In the wake of a major terrorist attack on an American Housing Complex in Saudia Arabia, FBI investigative team leader Ronald Fluery (Jamie Foxx) insists on putting American boots on the ground. The State Department and the Attorney General are adamantly against having a U.S. presence on Saudi soil, knowing it will rile the Muslim fundamentalists who launched the attack.
Fluery (the Wise) decides he knows better than his superiors, even with the clouded judgment from the death of a colleague in the bombing. He decides to blackmail the Saudi ambassador into letting his team investigate for five days. With the help of a justice-seeking Saudi, Sgt Haytham (Ali Suliman), Fluery and his team (again, with only five days) set out to take down everyone involved in the attack, up to and including the enigmatic ringleader Abu Hamza (think little Bin Laden).
The Kingdom is a terrible, sentimental action film with aspirations of being a legitimate political thriller. It’s offensive to the intelligence of any thinking person, and in many ways reminiscent of Crash. The main similarities? Both films are ignorant of their own intentions.
I hate The Kingdom because of the naïveté one must have in order to find the film either plausible or affecting. Berg’s use of tired cliches to show that the good Saudis are just like Americans—shots of Saudi families reading books together or a Saudi son helping his sick Saudi father—don’t just only drip with sentimentality; they are pickled in it.

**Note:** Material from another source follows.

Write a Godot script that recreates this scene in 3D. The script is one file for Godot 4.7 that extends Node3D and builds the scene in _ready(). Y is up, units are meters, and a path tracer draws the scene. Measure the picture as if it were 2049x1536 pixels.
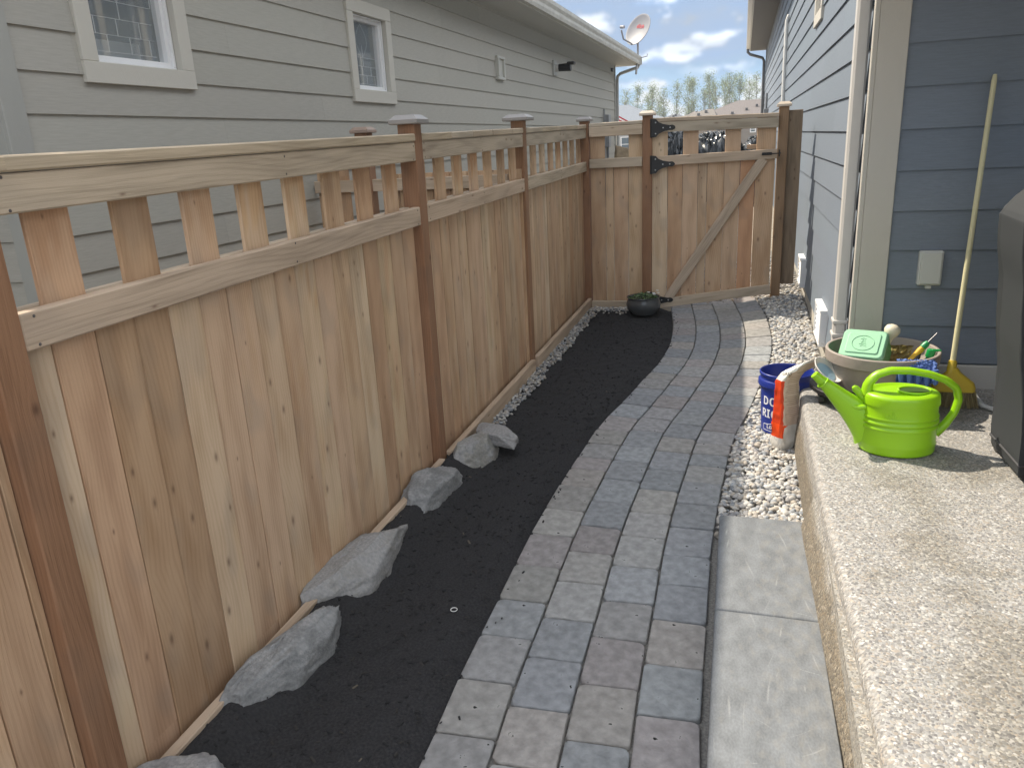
extends Node3D

# ---------------------------------------------------------------- mesh builder
class B:
	var v := PackedVector3Array()
	var uv := PackedVector2Array()
	var col := PackedColorArray()
	var ix := PackedInt32Array()
	var c := Color(1, 1, 1)
	var um := 0            # how boxes get uv: 0 plain, 1 grain along x, 2 along y, 3 along z
	var ucol := 0          # column of the wood atlas
	var v0 := 0.0
	func p(a: Vector3, t := Vector2.ZERO) -> int:
		v.append(a); uv.append(t); col.append(c)
		return v.size() - 1
	func tri(a: int, b: int, d: int) -> void:
		ix.append(a); ix.append(b); ix.append(d)
	func quad(a: int, b: int, d: int, e: int) -> void:
		tri(a, b, d); tri(a, d, e)
	func flip(i0: int) -> void:
		var i := i0
		while i < ix.size():
			var t := ix[i]
			ix[i] = ix[i + 1]; ix[i + 1] = t
			i += 3
	func fix(i0: int) -> void:          # closed shape: faces outward
		var m := Vector3.ZERO
		var n := 0
		for i in range(i0, ix.size()):
			m += v[ix[i]]; n += 1
		if n == 0: return
		m /= n
		var vol := 0.0
		for i in range(i0, ix.size(), 3):
			vol += (v[ix[i]] - m).dot((v[ix[i + 1]] - m).cross(v[ix[i + 2]] - m))
		if vol > 0.0: flip(i0)
	func face(i0: int, dir: Vector3) -> void:   # open sheet: faces dir
		var s := Vector3.ZERO
		for i in range(i0, ix.size(), 3):
			s += (v[ix[i + 2]] - v[ix[i]]).cross(v[ix[i + 1]] - v[ix[i]])
		if s.dot(dir) < 0.0: flip(i0)
	func wuv(q: Vector3, s: Vector3) -> Vector2:
		if um == 0:
			return Vector2(q.x + q.z, q.y)
		var a: float; var w: float; var l: float
		if um == 1: a = q.y + q.z * 0.7; w = s.y; l = q.x
		elif um == 2: a = q.x + q.z * 0.7; w = s.x; l = q.y
		else: a = q.y + q.x * 0.7; w = s.y; l = q.z
		var f := clampf(a / 0.15 + 0.5, 0.02, 0.98) if w > 0.06 else clampf(a / 0.15 + 0.3, 0.02, 0.98)
		return Vector2((ucol + f) / 8.0, v0 + l / (2.0 if um == 2 else 2.7))
	func box(xf: Transform3D, s: Vector3, bev := 0.0) -> void:
		var h := s * 0.5
		var i0 := ix.size()
		var fv := func(a: int, sg: Vector3) -> Vector3:
			var q := Vector3.ZERO
			for j in 3:
				q[j] = sg[j] * (h[j] - (0.0 if j == a else bev))
			return q
		var add := func(pts: Array) -> void:
			var o := Vector3.ZERO
			for q in pts: o += q
			var n: Vector3 = (pts[2] - pts[0]).cross(pts[1] - pts[0])
			if n.dot(o) < 0: pts.reverse()
			var k := []
			for q in pts: k.append(p(xf * q, wuv(q, s)))
			tri(k[0], k[1], k[2])
			if pts.size() > 3: tri(k[0], k[2], k[3])
		for a in 3:
			var b1 := (a + 1) % 3
			var b2 := (a + 2) % 3
			for sg in [-1.0, 1.0]:
				var pts := []
				for w in [[-1, -1], [1, -1], [1, 1], [-1, 1]]:
					var g := Vector3.ZERO
					g[a] = sg; g[b1] = w[0]; g[b2] = w[1]
					pts.append(fv.call(a, g))
				add.call(pts)
			if bev <= 0.0: continue
			for s1 in [-1.0, 1.0]:
				for s2 in [-1.0, 1.0]:
					var g1 := Vector3.ZERO
					g1[a] = s1; g1[b1] = s2; g1[b2] = -1
					var g2 := g1
					g2[b2] = 1
					add.call([fv.call(a, g1), fv.call(a, g2), fv.call(b1, g2), fv.call(b1, g1)])
		if bev <= 0.0: return
		for s1 in [-1.0, 1.0]:
			for s2 in [-1.0, 1.0]:
				for s3 in [-1.0, 1.0]:
					var g := Vector3(s1, s2, s3)
					add.call([fv.call(0, g), fv.call(1, g), fv.call(2, g)])
	func bx(x0: float, x1: float, y0: float, y1: float, z0: float, z1: float, bev := 0.0) -> void:
		box(Transform3D(Basis(), Vector3((x0 + x1) / 2, (y0 + y1) / 2, (z0 + z1) / 2)), Vector3(absf(x1 - x0), absf(y1 - y0), absf(z1 - z0)), bev)
	func bar(a: Vector3, b: Vector3, w: float, t: float, up := Vector3.UP, bev := 0.002) -> void:   # box from a to b; length along local x, w along up
		var x := (b - a).normalized()
		var z := x.cross(up).normalized()
		var y := z.cross(x)
		box(Transform3D(Basis(x, y, z), (a + b) / 2), Vector3(a.distance_to(b), w, t), bev)
	func tube(pts: Array, rad: Array, sides := 10, cap := true) -> void:
		var i0 := ix.size()
		var n := pts.size()
		var rings := []
		var nrm := Vector3.ZERO
		for i in n:
			var t: Vector3 = (pts[mini(i + 1, n - 1)] - pts[maxi(i - 1, 0)]).normalized()
			if i == 0:
				nrm = t.cross(Vector3.UP if absf(t.y) < 0.9 else Vector3.RIGHT).normalized()
			else:
				nrm = (nrm - t * nrm.dot(t)).normalized()
			var bi := t.cross(nrm)
			var r: float = rad[i] if rad.size() > 1 else rad[0]
			var ring := []
			for k in sides:
				var a := TAU * k / sides
				ring.append(p(pts[i] + (nrm * cos(a) + bi * sin(a)) * r, Vector2(float(k) / sides, float(i) / n)))
			rings.append(ring)
		for i in n - 1:
			for k in sides:
				var k2 := (k + 1) % sides
				quad(rings[i][k], rings[i][k2], rings[i + 1][k2], rings[i + 1][k])
		if cap:
			for e in [0, n - 1]:
				var cc := p(pts[e])
				var rr := []
				for k in sides: rr.append(p(v[rings[e][k]]))
				for k in sides:
					if e == 0: tri(cc, rr[(k + 1) % sides], rr[k])
					else: tri(cc, rr[k], rr[(k + 1) % sides])
		fix(i0)
	func lathe(prof: Array, segs: int, xf := Transform3D(), sq := Vector2.ONE) -> void:
		var i0 := ix.size()
		var rings := []
		for i in prof.size():
			var q: Vector2 = prof[i]
			var ring := []
			if q.x < 1e-5:
				var c0 := p(xf * Vector3(0, q.y, 0), Vector2(0.5, float(i) / prof.size()))
				for k in segs: ring.append(c0)
			else:
				for k in segs:
					var a := TAU * k / segs
					ring.append(p(xf * Vector3(cos(a) * q.x * sq.x, q.y, sin(a) * q.x * sq.y), Vector2(float(k) / segs, float(i) / prof.size())))
			rings.append(ring)
		for i in prof.size() - 1:
			if (prof[i] as Vector2).distance_to(prof[i + 1]) < 1e-6: continue
			for k in segs:
				var k2 := (k + 1) % segs
				var a: int = rings[i][k]; var b: int = rings[i][k2]
				var d: int = rings[i + 1][k2]; var e: int = rings[i + 1][k]
				if a != b: tri(a, b, d)
				if d != e: tri(a, d, e)
		fix(i0)
	func ball(xf: Transform3D, r := 1.0, segs := 14, rows := 9) -> void:
		var pr := []
		for i in rows + 1:
			var a := PI * i / rows - PI / 2
			pr.append(Vector2(maxf(0.0, cos(a) * r) if i > 0 and i < rows else 0.0, sin(a) * r))
		lathe(pr, segs, xf)
	func grid(nu: int, nv: int, f: Callable, uf = null, cf = null) -> int:
		var i0 := ix.size()
		var b := v.size()
		for j in nv + 1:
			for i in nu + 1:
				if cf != null: c = cf.call(i, j)
				p(f.call(i, j), uf.call(i, j) if uf != null else Vector2(float(i) / nu, float(j) / nv))
		for j in nv:
			for i in nu:
				var a := b + j * (nu + 1) + i
				quad(a, a + 1, a + nu + 2, a + nu + 1)
		return i0
	func prism(pts: PackedVector2Array, d: float, xf: Transform3D, smooth := false, taper := 0.0) -> void:   # outline in local xy, from z = 0 to z = d
		var i0 := ix.size()
		var n := pts.size()
		var cen := Vector2.ZERO
		for q in pts: cen += q / n
		var t := Geometry2D.triangulate_polygon(pts)
		for e in 2:
			var k := []
			for q in pts:
				var w := q if e == 0 else q + (cen - q).normalized() * taper
				k.append(p(xf * Vector3(w.x, w.y, d * e), w))
			for i in range(0, t.size(), 3):
				var a: Vector2 = pts[t[i]]; var b: Vector2 = pts[t[i + 1]]; var g: Vector2 = pts[t[i + 2]]
				var ccw := (b - a).cross(g - a) > 0
				if ccw == (e == 1): tri(k[t[i]], k[t[i + 2]], k[t[i + 1]])
				else: tri(k[t[i]], k[t[i + 1]], k[t[i + 2]])
		var area := 0.0
		for i in n: area += pts[i].cross(pts[(i + 1) % n])
		var rb := []; var rt := []
		for i in n:
			var w := pts[i] + (cen - pts[i]).normalized() * taper
			rb.append(p(xf * Vector3(pts[i].x, pts[i].y, 0))); rt.append(p(xf * Vector3(w.x, w.y, d)))
		for i in n:
			var j := (i + 1) % n
			var a: int = rb[i]; var b: int = rb[j]; var g: int = rt[j]; var h: int = rt[i]
			if not smooth:
				a = p(v[a]); b = p(v[b]); g = p(v[g]); h = p(v[h])
			if area > 0: quad(a, h, g, b)
			else: quad(a, b, g, h)
		fix(i0)
	func add_arrays(arr: Array, f: Callable) -> void:
		var b := v.size()
		for q in arr[Mesh.ARRAY_VERTEX]: p(f.call(q))
		if arr[Mesh.ARRAY_INDEX] != null and arr[Mesh.ARRAY_INDEX].size() > 0:
			for i in arr[Mesh.ARRAY_INDEX]: ix.append(b + i)
		else:
			for i in v.size() - b: ix.append(b + i)
	func mesh(m: Material) -> ArrayMesh:
		var n := PackedVector3Array()
		n.resize(v.size())
		for i in range(0, ix.size(), 3):
			var a := ix[i]; var b := ix[i + 1]; var d := ix[i + 2]
			var k := (v[d] - v[a]).cross(v[b] - v[a])
			n[a] += k; n[b] += k; n[d] += k
		for i in n.size():
			n[i] = n[i].normalized() if n[i].length_squared() > 1e-20 else Vector3.UP
		var arr := []
		arr.resize(Mesh.ARRAY_MAX)
		arr[Mesh.ARRAY_VERTEX] = v; arr[Mesh.ARRAY_NORMAL] = n; arr[Mesh.ARRAY_TEX_UV] = uv; arr[Mesh.ARRAY_COLOR] = col; arr[Mesh.ARRAY_INDEX] = ix
		var am := ArrayMesh.new()
		am.add_surface_from_arrays(Mesh.PRIMITIVE_TRIANGLES, arr)
		am.surface_set_material(0, m)
		return am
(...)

More excruciating is watching the likes of Jamie Foxx and Chris Cooper, two talented, serious actors, contend with Jason Bateman and Jeremy Piven, two talented comedians. The comedy in this film is so inappropriate that I actually thank the terrorists for taking Bateman’s character hostage, if only to shut him up. Piven too seems out of place, playing the U.S. Ambassador to Saudi Arabia like his Hollywood agent character from Entourage.
Far be it for me to actually want my political thrillers be treated more like Bourne Supremacy than Team America: World Police. Hell, I would have even taken 24. But no. We get nearly two hours of parody taken too seriously and culture clash not taken seriously enough. Is it any wonder why some people hate America?
The Kingdom, starring Jamie Foxx, Jennifer Garner, Chris Cooper and Jason Bateman, directed by Peter Berg, starts Friday, Sept. 28, 2007 in theaters everywhere.